The invitation to an Italian wedding was too tantalizing for Frank’s Irish friends to resist, so when his cousin, Frank Anthony Sinatra, married Anna Spatolla, Frank was the best man, Marie Roemer was a bridesmaid, and the gang from Park Avenue was invited to the festivities.

“The wedding was in an Italian house downtown,” said Agnes Hannigan. “It was so unusual for us to be going down there, and to be going to an Italian wedding was unheard of. We had never seen one before. There was so much noise you couldn’t hear, and so much dancing and thumping, you would have thought the floors would sink into the ground.”

Dolly provided their most memorable party in the summer of 1931, when she gave Frankie and his gang tickets to a political rally at Rye Beach for Lee’s father, Frank Bartletta, who was running for mayor of Hoboken. As part of the Hague machine, Dolly owed her allegiance to the Irish incumbent, Bernard McFeeley, but when her good friend Bartletta decided to run, she supported him secretly despite the fact that he was a Republican. He was an Italian, and that was more important to Dolly than his political affiliation.

Since she and Marty could not publicly endorse Bartletta, they bought tickets to his rally and gave them to Frankie to give to his friends.

“It was a political party, and firemen could not go because McFeeley would have fired them on the spot,” said Agnes Hannigan. “Dolly gave the tickets to Frankie and then sent a taxi to pick all of us up. She also sent along a huge picnic basket and a big bottle of wine. She even provided a porter to carry it all for us. It was really something.”

Dolly tried to help Frankie in his courtship of Marie Roemer, whom he took to his junior high school graduation dance after buying both of them splendid new outfits. For that occasion, Frank had his own Tin Lizzie, a green 1929 Chrysler without a top that he and his gang had bought for twenty dollars. Still, Marie was not too impressed.

“She was so much more sophisticated than Frankie that she finally dropped him and started going with an older man who had a big black Cadillac and took her into New York City a lot,” said Agnes Hannigan. “She later married him, and on her wedding day she wore a white lace dress with a black orchid and a black lace hat. That’s how sophisticated Marie was! She was just too mature for Frankie. She was more a companion for Dolly. Besides, Frank didn’t seem to be going anyplace. He didn’t have a job and he wasn’t doing well in school.”

Frank was graduated from David E. Rue Junior High in 1931 and entered A. J. Demarest High School, where he lasted only forty-seven days. He later admitted being expelled for “general rowdiness.”
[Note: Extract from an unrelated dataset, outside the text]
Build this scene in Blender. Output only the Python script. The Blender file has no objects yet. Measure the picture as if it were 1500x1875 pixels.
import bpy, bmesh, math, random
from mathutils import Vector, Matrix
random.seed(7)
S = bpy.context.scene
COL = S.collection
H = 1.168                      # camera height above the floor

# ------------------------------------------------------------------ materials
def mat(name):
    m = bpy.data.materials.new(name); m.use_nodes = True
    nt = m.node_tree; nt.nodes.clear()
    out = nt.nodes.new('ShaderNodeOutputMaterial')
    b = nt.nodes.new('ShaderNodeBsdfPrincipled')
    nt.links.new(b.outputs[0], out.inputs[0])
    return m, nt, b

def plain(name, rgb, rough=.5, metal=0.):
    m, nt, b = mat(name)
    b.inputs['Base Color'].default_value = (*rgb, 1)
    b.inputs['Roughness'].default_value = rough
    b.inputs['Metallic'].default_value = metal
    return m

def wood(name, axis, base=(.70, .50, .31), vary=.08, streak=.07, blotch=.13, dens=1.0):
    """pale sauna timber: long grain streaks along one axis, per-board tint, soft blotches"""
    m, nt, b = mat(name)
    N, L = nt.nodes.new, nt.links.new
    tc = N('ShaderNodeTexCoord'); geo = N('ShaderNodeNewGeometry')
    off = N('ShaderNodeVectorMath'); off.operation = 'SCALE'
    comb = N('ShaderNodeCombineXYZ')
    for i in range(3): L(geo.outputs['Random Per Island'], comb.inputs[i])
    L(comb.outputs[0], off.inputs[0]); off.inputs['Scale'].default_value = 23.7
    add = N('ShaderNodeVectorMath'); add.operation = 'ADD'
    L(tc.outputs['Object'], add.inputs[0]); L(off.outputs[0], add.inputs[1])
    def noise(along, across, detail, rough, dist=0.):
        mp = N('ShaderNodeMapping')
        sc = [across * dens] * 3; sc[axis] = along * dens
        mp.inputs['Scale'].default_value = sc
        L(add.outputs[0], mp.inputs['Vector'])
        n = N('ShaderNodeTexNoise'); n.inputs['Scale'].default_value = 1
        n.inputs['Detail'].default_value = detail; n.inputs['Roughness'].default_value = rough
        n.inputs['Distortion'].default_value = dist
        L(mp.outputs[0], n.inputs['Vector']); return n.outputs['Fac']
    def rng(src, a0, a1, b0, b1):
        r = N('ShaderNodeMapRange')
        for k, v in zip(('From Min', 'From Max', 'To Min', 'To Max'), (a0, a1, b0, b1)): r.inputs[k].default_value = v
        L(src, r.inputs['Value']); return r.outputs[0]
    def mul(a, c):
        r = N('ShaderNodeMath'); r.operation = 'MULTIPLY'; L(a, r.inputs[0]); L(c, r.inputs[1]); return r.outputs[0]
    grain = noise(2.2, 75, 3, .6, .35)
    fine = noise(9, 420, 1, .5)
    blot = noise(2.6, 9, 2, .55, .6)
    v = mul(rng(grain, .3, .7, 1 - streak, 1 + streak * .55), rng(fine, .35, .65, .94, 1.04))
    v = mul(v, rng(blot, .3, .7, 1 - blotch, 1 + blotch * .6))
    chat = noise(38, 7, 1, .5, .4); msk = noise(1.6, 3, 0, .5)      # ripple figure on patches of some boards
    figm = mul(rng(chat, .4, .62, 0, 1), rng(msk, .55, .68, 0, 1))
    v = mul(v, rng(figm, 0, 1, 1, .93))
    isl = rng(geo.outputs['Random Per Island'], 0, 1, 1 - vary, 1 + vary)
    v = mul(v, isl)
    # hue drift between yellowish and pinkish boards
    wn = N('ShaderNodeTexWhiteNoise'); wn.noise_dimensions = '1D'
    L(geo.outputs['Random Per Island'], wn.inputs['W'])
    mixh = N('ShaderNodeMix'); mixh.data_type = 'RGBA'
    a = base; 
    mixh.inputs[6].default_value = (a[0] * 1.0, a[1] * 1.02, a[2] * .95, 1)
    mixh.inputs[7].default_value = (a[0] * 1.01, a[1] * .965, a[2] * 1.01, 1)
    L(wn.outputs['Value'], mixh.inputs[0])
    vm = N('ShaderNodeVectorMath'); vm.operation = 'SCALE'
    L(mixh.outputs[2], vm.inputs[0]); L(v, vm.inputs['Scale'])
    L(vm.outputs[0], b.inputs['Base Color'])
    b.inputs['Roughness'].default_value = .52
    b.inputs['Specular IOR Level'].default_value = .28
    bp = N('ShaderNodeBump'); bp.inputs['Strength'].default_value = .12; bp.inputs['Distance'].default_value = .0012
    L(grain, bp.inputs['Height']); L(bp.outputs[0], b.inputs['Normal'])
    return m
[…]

“Frankie showed no real talent for anything,” said Arthur Stover, the high school principal. “It was possible for a student to leave school before sixteen in those days, provided he had permission from an authorized person. I had that authority.”

“He was a lazy boy,” said Macy Hagerty, Frank’s math teacher. “He had absolutely no ambition at all when it came to school … and he was so thin!”

Frank’s expulsion from school put an end to his formal education as well as to his mother’s dream of his becoming a civil engineer or a doctor. With no education and no skills, he now seemed destined for a lifetime of menial labor in odd jobs. Dolly was enraged when she found out about all the classes that Frank had cut, but he didn’t care. He told her that he would rather play pool all day in the Cat’s Meow than sit in a boring classroom.

Dolly screamed at him. “If you think you’re going to be a goddamned loafer, you’re crazy.” She insisted that he get a job, but Frank said that he didn’t know where to look.

“Call your godfather,” Dolly said. “Make him give you a job on The Jersey Observer.”